→ **The request**
Starting at the line that contains "Write a Blender" and stopping after the line that contains "C = sc.collection", copy the lines exactly. Pictures are left out.

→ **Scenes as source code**
----
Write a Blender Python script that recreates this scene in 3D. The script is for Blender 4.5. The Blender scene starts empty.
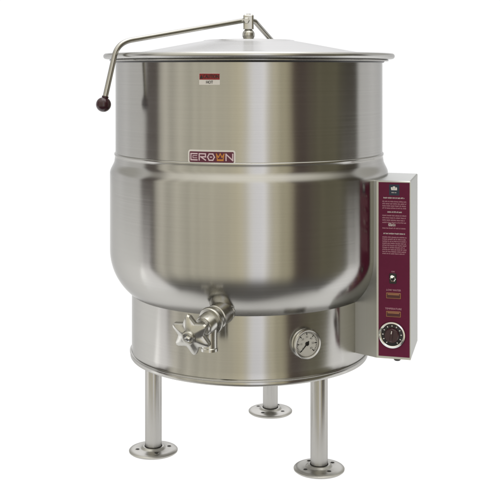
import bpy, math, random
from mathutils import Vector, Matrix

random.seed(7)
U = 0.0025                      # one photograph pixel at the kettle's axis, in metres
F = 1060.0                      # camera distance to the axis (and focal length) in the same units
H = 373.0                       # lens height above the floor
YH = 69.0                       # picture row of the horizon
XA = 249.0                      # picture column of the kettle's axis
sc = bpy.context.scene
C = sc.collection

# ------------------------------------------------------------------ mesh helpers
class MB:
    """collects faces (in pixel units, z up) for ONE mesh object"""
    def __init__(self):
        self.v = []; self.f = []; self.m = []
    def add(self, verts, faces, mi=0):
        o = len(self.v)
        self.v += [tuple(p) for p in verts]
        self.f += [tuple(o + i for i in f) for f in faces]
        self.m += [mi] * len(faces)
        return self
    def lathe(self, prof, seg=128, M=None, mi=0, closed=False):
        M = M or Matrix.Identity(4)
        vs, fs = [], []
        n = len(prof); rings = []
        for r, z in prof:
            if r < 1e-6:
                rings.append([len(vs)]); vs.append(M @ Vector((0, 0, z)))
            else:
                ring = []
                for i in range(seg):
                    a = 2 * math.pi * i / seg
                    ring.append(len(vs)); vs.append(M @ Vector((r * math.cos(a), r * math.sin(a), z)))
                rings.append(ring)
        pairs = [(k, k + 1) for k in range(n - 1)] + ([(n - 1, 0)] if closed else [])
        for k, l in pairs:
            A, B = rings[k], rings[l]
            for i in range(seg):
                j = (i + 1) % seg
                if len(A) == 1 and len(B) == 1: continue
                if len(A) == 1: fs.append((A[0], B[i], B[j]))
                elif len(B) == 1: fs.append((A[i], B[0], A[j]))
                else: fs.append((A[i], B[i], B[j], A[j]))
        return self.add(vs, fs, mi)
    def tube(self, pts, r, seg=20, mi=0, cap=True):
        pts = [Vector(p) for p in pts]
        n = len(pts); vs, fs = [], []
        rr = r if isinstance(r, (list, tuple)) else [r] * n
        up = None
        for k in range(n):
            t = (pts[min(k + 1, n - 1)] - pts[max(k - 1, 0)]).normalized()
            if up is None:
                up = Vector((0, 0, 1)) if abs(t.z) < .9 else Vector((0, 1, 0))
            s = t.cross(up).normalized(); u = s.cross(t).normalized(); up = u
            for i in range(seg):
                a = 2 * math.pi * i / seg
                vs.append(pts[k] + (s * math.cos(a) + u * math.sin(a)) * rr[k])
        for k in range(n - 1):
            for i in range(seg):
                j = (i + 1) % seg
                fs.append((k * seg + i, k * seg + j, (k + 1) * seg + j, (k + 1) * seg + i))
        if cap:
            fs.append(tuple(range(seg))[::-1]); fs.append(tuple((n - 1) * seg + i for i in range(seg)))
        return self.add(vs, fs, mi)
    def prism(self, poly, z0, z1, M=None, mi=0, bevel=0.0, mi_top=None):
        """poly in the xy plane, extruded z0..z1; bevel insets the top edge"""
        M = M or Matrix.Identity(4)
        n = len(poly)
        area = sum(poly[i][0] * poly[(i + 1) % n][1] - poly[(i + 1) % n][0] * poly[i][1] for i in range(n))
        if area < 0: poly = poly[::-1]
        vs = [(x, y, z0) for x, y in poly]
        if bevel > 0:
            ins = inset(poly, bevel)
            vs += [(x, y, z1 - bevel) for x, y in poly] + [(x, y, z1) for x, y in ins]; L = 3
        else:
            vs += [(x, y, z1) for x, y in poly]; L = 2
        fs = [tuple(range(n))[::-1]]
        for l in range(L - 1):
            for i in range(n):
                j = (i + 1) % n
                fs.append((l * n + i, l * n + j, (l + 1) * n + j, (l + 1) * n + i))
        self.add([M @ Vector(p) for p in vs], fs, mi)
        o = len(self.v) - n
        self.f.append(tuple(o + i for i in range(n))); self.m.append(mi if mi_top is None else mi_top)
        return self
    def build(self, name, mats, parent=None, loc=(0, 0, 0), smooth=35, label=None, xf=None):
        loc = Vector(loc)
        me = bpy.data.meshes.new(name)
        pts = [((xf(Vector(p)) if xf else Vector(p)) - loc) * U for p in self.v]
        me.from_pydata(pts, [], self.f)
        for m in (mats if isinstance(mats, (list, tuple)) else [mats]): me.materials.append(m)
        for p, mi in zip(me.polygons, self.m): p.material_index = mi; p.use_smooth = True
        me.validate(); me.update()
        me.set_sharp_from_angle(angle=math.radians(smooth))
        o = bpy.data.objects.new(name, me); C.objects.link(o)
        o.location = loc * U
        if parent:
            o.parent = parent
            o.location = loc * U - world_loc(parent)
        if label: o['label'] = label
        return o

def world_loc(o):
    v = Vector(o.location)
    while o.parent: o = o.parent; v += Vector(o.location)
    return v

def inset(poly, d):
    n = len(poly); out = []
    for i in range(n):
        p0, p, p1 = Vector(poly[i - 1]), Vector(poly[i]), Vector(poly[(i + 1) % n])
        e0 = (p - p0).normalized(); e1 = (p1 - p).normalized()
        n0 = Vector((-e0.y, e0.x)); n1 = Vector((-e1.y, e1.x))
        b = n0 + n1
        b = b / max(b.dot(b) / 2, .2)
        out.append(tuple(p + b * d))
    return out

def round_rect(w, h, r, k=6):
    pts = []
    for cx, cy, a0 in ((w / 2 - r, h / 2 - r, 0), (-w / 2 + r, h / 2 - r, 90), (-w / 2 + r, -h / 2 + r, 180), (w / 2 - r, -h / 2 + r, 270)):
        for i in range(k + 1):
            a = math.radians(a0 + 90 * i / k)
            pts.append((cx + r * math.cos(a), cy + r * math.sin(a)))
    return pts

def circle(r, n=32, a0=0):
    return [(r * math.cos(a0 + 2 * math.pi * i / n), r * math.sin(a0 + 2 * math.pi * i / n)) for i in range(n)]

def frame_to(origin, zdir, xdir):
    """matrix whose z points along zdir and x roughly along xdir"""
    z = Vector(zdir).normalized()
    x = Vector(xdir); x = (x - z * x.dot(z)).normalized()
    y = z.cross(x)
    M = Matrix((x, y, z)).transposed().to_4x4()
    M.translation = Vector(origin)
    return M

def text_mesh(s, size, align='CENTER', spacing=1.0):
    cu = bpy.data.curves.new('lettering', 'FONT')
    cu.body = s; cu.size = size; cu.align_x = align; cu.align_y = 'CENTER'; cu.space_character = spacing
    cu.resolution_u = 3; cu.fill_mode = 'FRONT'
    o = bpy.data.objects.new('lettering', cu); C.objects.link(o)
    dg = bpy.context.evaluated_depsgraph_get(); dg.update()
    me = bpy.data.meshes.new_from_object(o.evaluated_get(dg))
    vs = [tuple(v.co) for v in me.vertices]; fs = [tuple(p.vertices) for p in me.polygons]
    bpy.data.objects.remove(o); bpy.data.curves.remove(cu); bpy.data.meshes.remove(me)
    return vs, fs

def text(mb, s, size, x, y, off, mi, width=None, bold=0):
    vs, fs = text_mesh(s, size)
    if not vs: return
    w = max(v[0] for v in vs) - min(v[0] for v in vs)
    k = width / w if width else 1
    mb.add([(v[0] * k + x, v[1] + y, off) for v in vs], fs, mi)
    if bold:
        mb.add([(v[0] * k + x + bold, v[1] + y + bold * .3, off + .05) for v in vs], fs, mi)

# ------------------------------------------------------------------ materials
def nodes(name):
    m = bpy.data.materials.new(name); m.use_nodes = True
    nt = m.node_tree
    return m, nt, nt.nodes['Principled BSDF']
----
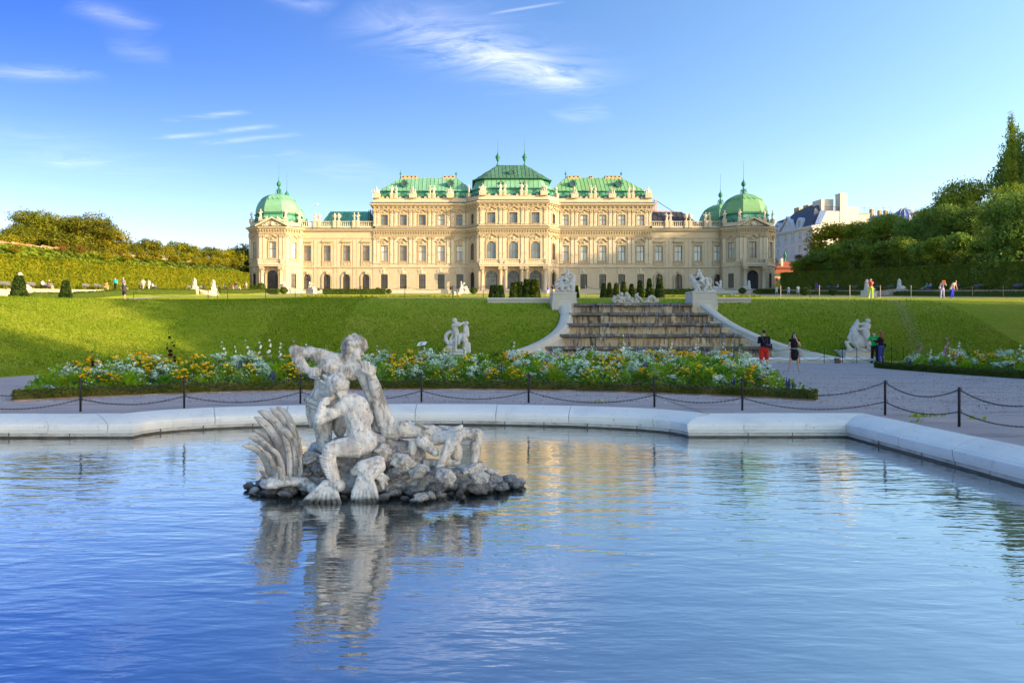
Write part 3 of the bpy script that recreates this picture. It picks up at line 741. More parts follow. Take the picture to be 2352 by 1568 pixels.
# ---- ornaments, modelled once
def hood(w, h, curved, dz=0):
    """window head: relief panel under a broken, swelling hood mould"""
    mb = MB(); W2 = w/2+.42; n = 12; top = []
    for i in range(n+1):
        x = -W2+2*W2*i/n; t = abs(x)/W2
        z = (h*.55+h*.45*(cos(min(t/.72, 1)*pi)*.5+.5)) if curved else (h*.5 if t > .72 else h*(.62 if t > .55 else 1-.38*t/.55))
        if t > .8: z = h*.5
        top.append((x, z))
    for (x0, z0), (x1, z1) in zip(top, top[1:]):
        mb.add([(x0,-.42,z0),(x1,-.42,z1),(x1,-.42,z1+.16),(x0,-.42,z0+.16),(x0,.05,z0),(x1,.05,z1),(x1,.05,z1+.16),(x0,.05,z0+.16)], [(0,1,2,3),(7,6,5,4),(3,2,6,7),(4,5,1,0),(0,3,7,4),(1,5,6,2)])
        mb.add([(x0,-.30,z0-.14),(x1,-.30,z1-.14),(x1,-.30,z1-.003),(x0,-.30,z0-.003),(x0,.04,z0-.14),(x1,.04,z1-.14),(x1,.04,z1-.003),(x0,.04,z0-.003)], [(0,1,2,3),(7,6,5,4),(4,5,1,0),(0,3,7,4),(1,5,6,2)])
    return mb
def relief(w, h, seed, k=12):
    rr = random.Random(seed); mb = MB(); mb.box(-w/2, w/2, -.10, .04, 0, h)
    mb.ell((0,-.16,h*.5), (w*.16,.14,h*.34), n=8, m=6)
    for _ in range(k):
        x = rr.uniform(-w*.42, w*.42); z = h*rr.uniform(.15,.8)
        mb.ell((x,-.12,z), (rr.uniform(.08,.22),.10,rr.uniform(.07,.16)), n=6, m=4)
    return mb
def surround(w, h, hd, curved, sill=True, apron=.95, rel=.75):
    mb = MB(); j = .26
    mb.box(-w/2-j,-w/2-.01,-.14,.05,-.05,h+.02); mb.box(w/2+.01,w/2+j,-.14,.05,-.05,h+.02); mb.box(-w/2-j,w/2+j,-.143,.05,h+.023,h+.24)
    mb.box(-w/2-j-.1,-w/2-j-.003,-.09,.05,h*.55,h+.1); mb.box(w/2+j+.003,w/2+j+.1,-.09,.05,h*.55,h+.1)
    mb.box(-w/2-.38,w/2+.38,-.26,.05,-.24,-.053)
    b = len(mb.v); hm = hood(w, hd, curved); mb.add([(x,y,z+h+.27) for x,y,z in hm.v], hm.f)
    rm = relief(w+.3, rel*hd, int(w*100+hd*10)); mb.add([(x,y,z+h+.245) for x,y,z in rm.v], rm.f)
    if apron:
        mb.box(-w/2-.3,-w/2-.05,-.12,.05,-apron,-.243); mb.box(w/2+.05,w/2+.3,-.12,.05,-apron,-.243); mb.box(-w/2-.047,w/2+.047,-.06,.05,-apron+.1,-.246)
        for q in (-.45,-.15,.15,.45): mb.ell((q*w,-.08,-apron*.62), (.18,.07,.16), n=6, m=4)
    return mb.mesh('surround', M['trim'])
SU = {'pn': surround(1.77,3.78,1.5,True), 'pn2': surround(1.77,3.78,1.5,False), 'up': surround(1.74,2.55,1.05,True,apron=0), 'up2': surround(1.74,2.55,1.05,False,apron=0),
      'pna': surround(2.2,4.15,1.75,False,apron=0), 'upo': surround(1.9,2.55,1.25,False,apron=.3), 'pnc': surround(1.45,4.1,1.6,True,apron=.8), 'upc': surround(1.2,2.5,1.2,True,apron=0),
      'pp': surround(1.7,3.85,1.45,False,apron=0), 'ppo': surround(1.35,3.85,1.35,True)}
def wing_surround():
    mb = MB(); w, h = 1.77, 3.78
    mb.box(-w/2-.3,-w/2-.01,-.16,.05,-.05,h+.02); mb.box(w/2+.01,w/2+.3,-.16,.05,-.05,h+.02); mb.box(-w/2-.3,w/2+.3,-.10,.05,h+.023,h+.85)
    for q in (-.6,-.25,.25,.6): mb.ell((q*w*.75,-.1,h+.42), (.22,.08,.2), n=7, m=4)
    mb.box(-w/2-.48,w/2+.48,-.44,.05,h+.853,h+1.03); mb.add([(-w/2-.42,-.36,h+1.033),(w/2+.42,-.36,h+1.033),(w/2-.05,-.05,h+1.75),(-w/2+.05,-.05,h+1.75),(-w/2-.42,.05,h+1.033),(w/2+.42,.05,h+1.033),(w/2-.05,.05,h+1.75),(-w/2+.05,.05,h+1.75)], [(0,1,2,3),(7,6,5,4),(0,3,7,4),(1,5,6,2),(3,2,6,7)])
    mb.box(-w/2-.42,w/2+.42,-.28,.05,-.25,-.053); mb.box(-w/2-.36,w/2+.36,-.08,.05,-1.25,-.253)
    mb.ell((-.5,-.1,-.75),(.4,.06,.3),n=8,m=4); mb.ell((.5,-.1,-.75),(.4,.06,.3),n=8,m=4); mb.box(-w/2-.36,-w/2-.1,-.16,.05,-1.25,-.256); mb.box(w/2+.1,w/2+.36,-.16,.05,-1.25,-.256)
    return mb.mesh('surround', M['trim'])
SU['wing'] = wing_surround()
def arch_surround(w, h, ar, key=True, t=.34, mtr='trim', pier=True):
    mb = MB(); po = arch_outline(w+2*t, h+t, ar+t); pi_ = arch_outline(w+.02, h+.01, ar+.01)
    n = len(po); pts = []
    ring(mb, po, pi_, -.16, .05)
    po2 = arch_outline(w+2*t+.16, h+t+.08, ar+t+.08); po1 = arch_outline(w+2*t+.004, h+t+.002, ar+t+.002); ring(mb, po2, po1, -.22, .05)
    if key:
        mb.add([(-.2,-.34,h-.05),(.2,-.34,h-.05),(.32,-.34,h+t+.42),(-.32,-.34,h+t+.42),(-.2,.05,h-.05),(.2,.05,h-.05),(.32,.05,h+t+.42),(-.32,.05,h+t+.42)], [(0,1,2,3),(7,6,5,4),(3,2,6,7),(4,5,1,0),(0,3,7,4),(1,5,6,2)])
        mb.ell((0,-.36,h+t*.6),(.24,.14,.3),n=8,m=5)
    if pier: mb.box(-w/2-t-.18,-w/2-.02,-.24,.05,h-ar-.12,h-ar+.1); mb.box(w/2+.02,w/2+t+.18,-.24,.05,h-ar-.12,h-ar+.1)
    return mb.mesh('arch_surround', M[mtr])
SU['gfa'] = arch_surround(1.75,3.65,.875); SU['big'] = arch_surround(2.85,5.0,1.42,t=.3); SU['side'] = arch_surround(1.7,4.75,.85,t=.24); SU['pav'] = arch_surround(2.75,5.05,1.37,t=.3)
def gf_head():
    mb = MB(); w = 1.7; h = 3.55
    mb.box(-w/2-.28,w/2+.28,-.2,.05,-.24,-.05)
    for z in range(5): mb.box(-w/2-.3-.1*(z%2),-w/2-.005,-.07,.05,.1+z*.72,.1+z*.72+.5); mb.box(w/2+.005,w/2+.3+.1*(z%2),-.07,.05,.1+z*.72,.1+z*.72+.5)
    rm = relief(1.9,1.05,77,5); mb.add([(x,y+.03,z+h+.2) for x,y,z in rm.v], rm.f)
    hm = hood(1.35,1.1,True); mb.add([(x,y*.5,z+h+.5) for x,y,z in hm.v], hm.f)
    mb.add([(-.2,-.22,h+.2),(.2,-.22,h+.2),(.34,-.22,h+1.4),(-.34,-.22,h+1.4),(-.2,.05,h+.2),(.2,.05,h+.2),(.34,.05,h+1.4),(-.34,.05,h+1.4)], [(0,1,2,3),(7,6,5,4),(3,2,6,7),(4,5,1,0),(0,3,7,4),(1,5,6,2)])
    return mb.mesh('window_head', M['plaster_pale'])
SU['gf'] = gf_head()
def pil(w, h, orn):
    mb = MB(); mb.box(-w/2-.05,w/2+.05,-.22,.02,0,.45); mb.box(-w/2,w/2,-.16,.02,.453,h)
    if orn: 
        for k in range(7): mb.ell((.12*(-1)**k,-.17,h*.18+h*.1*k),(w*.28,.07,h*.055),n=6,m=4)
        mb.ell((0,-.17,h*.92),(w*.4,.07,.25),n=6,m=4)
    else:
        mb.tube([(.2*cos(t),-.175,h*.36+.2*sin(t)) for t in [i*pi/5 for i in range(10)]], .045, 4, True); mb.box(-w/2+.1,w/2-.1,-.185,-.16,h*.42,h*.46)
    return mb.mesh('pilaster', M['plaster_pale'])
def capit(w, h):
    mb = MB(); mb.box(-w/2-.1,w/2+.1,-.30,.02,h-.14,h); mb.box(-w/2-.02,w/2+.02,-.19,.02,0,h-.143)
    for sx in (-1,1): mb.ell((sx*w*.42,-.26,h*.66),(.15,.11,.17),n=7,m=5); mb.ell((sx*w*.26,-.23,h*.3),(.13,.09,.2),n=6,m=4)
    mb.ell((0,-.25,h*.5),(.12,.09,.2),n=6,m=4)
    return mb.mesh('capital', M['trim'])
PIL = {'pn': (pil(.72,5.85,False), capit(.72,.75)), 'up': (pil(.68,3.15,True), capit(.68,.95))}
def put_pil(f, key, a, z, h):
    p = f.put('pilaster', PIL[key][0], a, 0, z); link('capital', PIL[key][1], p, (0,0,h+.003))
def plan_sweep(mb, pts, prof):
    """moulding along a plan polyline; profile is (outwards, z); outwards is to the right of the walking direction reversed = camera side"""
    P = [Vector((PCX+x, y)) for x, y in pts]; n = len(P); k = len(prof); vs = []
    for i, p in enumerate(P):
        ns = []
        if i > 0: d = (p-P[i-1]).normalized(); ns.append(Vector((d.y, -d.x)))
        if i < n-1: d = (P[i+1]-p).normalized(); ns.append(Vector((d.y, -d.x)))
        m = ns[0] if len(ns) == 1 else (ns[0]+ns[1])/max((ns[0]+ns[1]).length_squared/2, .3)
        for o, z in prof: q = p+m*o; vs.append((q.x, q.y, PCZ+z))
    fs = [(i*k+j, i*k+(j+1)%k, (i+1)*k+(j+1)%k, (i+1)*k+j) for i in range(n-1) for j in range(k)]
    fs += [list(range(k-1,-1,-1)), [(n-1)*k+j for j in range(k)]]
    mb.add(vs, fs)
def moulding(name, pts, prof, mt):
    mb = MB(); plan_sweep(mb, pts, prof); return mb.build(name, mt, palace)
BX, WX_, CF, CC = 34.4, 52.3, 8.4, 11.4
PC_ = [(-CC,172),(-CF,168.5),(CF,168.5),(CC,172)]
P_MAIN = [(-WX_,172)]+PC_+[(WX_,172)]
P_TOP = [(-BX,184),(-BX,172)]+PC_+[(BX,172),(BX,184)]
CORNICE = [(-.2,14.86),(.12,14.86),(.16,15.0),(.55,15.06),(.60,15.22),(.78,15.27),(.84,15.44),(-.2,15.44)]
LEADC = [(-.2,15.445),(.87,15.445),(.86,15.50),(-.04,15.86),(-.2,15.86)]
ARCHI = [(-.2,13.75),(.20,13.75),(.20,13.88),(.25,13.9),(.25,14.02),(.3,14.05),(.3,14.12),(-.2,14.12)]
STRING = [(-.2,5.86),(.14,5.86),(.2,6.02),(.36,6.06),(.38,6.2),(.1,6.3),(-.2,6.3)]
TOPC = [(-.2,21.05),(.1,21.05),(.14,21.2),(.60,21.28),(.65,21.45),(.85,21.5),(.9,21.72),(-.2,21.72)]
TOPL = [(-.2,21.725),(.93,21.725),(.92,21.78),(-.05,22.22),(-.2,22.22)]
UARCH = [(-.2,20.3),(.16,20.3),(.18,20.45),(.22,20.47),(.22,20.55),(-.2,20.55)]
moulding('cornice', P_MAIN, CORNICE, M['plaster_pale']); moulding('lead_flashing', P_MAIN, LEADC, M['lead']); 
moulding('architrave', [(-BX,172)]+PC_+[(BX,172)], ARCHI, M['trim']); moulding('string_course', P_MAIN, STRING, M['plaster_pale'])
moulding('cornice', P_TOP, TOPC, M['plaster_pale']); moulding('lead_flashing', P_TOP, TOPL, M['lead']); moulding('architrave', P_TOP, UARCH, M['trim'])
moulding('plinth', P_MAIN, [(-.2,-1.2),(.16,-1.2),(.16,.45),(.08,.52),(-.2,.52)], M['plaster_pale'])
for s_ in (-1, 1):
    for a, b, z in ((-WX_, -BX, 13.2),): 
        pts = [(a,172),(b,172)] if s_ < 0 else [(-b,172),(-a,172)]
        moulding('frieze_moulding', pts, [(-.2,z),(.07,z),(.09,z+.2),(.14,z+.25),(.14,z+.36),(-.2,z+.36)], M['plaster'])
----
→ **Solved problem**
Write a Blender Python script that recreates this scene in 3D. The script is for Blender 4.5. The Blender scene starts empty.
import bpy, math, random
from mathutils import Vector, Matrix

random.seed(7)
U = 0.0025                      # one photograph pixel at the kettle's axis, in metres
F = 1060.0                      # camera distance to the axis (and focal length) in the same units
H = 373.0                       # lens height above the floor
YH = 69.0                       # picture row of the horizon
XA = 249.0                      # picture column of the kettle's axis
sc = bpy.context.scene
C = sc.collection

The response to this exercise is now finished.